» STATED TASK
Copy every record below, exactly as written.

[Rows from a 3D scene dataset]
__________
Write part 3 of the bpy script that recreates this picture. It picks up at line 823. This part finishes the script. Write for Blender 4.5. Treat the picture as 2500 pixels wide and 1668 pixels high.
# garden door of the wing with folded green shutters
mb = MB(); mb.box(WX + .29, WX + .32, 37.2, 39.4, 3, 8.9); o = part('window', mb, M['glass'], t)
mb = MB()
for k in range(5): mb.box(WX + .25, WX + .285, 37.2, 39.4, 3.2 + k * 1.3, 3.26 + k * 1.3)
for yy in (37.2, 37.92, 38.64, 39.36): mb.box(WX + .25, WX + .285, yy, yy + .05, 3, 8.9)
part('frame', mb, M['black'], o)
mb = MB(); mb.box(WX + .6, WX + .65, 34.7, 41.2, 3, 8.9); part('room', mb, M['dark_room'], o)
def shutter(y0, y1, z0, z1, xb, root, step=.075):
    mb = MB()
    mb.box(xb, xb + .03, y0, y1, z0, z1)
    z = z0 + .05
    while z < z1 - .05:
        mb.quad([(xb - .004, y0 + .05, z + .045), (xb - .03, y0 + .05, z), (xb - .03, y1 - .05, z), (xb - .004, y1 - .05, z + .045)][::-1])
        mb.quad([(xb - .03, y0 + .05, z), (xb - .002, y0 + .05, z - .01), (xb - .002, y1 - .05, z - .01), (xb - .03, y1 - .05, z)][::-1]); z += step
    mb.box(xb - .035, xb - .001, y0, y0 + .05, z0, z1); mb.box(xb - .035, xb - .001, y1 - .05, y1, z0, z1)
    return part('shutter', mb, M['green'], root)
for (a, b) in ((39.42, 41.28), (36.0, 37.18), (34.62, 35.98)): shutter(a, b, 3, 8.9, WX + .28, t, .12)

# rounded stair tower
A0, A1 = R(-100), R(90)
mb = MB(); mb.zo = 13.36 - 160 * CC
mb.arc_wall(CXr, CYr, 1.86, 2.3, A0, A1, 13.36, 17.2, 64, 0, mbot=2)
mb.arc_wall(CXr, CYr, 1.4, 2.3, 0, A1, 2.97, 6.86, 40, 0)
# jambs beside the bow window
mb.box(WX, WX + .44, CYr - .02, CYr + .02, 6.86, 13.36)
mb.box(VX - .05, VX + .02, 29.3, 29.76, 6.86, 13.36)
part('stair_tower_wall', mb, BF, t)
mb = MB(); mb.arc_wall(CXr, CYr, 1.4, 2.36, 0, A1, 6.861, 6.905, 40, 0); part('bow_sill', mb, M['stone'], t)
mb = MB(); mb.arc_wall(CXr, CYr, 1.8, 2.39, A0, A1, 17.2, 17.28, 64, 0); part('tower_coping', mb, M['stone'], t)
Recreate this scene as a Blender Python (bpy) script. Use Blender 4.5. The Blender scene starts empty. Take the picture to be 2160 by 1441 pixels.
__________
» SOLUTION TO THIS EXERCISE
Write part 3 of the bpy script that recreates this picture. It picks up at line 823. This part finishes the script. Write for Blender 4.5. Treat the picture as 2500 pixels wide and 1668 pixels high.
# garden door of the wing with folded green shutters
mb = MB(); mb.box(WX + .29, WX + .32, 37.2, 39.4, 3, 8.9); o = part('window', mb, M['glass'], t)
mb = MB()
for k in range(5): mb.box(WX + .25, WX + .285, 37.2, 39.4, 3.2 + k * 1.3, 3.26 + k * 1.3)
for yy in (37.2, 37.92, 38.64, 39.36): mb.box(WX + .25, WX + .285, yy, yy + .05, 3, 8.9)
part('frame', mb, M['black'], o)
mb = MB(); mb.box(WX + .6, WX + .65, 34.7, 41.2, 3, 8.9); part('room', mb, M['dark_room'], o)
def shutter(y0, y1, z0, z1, xb, root, step=.075):
    mb = MB()
    mb.box(xb, xb + .03, y0, y1, z0, z1)
    z = z0 + .05
    while z < z1 - .05:
        mb.quad([(xb - .004, y0 + .05, z + .045), (xb - .03, y0 + .05, z), (xb - .03, y1 - .05, z), (xb - .004, y1 - .05, z + .045)][::-1])
        mb.quad([(xb - .03, y0 + .05, z), (xb - .002, y0 + .05, z - .01), (xb - .002, y1 - .05, z - .01), (xb - .03, y1 - .05, z)][::-1]); z += step
    mb.box(xb - .035, xb - .001, y0, y0 + .05, z0, z1); mb.box(xb - .035, xb - .001, y1 - .05, y1, z0, z1)
    return part('shutter', mb, M['green'], root)
for (a, b) in ((39.42, 41.28), (36.0, 37.18), (34.62, 35.98)): shutter(a, b, 3, 8.9, WX + .28, t, .12)

# rounded stair tower
A0, A1 = R(-100), R(90)
mb = MB(); mb.zo = 13.36 - 160 * CC
mb.arc_wall(CXr, CYr, 1.86, 2.3, A0, A1, 13.36, 17.2, 64, 0, mbot=2)
mb.arc_wall(CXr, CYr, 1.4, 2.3, 0, A1, 2.97, 6.86, 40, 0)
# jambs beside the bow window
mb.box(WX, WX + .44, CYr - .02, CYr + .02, 6.86, 13.36)
mb.box(VX - .05, VX + .02, 29.3, 29.76, 6.86, 13.36)
part('stair_tower_wall', mb, BF, t)
mb = MB(); mb.arc_wall(CXr, CYr, 1.4, 2.36, 0, A1, 6.861, 6.905, 40, 0); part('bow_sill', mb, M['stone'], t)
mb = MB(); mb.arc_wall(CXr, CYr, 1.8, 2.39, A0, A1, 17.2, 17.28, 64, 0); part('tower_coping', mb, M['stone'], t)
Recreate this scene as a Blender Python (bpy) script. Use Blender 4.5. The Blender scene starts empty. Take the picture to be 2160 by 1441 pixels.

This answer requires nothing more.